Shandra mendapatkan identitas samaran sebagai 'Candy'. Setiap hari, sekitar tengah malam, seorang pedagang akan menjemputnya dan mendandani Shandra layaknya seorang putri untuk diantarkan kepada pria yang membelinya. Sang pedagang pun selalu berdandan layaknya seorang pengawal si tuan putri. Mereka akan memakai setelan, sepatu hitam mengilap, dan berjalan di samping Shandra dengan menodongkan pistol di punggungnya.

Si pedagang akan menunggu di koridor hotel dan menunjukkan kamar yang harus dimasuki oleh Shandra. Di setiap kamar terdapat pria yang telah menunggu untuk dapat menikmati tubuh Shandra selama 45 menit, karena itulah batas waktunya.

Shandra mengakui dirinya tidak pernah dipukuli oleh para pedagang, sebaliknya ia kerap kali bertemu dengan pelanggan yang kasar. Ia mengira sebagian besar dari para pelanggannya ini adalah mafia Asia, ada pria berkulit putih, hitam, orang-orang hispanik, orang tua, dan anak muda.

Apa yang dialami Shandra menyebabkan ia mati rasa. Shandra merasa ia sudah tidak lagi bisa menangis, satu-satunya hal yang bisa dilakukannya adalah bertahan hidup, walaupun itu artinya ia harus terus menjajakan tubuhnya.

Tidak hanya melumpuhkan mental, Shandra juga menderita secara fisik. Setiap hari ia hanya diberi makan nasi dengan sup dan acar, namun 'sehat' dengan berbagai obat-obatan.

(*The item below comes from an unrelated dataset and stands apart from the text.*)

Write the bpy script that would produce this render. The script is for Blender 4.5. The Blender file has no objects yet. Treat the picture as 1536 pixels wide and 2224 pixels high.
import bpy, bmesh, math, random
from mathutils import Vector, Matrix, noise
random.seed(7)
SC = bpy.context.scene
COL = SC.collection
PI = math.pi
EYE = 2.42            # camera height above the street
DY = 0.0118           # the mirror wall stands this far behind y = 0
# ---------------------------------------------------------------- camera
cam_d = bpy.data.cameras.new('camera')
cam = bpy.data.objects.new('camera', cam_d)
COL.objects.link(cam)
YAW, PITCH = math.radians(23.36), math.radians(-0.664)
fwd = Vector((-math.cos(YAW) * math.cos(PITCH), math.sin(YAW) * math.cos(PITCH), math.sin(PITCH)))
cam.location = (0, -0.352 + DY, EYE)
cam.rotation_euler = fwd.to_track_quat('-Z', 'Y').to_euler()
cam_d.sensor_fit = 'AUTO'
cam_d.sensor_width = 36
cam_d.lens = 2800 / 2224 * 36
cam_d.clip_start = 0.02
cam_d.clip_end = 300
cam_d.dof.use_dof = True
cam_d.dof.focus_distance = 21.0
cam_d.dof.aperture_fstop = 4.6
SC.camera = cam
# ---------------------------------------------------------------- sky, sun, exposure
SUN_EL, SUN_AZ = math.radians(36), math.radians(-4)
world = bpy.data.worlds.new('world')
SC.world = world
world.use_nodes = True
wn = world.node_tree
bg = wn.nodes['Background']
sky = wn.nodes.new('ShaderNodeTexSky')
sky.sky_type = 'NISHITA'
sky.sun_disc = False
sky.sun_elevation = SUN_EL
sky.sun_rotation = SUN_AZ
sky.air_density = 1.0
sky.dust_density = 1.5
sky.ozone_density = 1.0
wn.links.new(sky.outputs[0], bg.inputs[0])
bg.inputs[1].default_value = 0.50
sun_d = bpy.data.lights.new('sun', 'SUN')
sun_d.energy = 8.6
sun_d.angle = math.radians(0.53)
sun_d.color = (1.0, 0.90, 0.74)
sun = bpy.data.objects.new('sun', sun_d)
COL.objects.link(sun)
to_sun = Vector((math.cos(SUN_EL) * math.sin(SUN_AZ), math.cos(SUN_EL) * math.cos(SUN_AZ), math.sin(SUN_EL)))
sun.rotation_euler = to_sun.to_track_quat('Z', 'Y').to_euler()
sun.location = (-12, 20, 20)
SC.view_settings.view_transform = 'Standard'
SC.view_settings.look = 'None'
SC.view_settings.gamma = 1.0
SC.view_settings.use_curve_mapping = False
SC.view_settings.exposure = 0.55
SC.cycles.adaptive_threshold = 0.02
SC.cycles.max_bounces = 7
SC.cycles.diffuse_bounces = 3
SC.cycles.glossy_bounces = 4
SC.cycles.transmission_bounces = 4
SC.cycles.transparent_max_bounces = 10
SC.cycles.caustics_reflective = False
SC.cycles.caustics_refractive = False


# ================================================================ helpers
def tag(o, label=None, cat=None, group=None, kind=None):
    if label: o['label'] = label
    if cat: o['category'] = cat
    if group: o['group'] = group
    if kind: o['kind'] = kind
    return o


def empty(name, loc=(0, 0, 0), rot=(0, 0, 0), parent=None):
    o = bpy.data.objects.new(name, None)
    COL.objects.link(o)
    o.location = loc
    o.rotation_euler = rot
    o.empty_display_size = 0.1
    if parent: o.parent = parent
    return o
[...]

Satu-satunya harta yang selalu dibawa Shandra adalah tas kecil yang berisi kamus, alkitab kecil, beberapa pena, brosur hotel yang pernah dikunjunginya, dan sebuah harian. Dalam buku harian, Shandra selalu berusaha menuliskan apa saja yang telah dilakukannya, ke mana saja ia pergi, dan dengan siapa saja ia bertemu. Shandra juga selalu berusaha menuliskan tanggalnya, karena sulit baginya untuk tahu siang dan malam di dalam rumah bordil.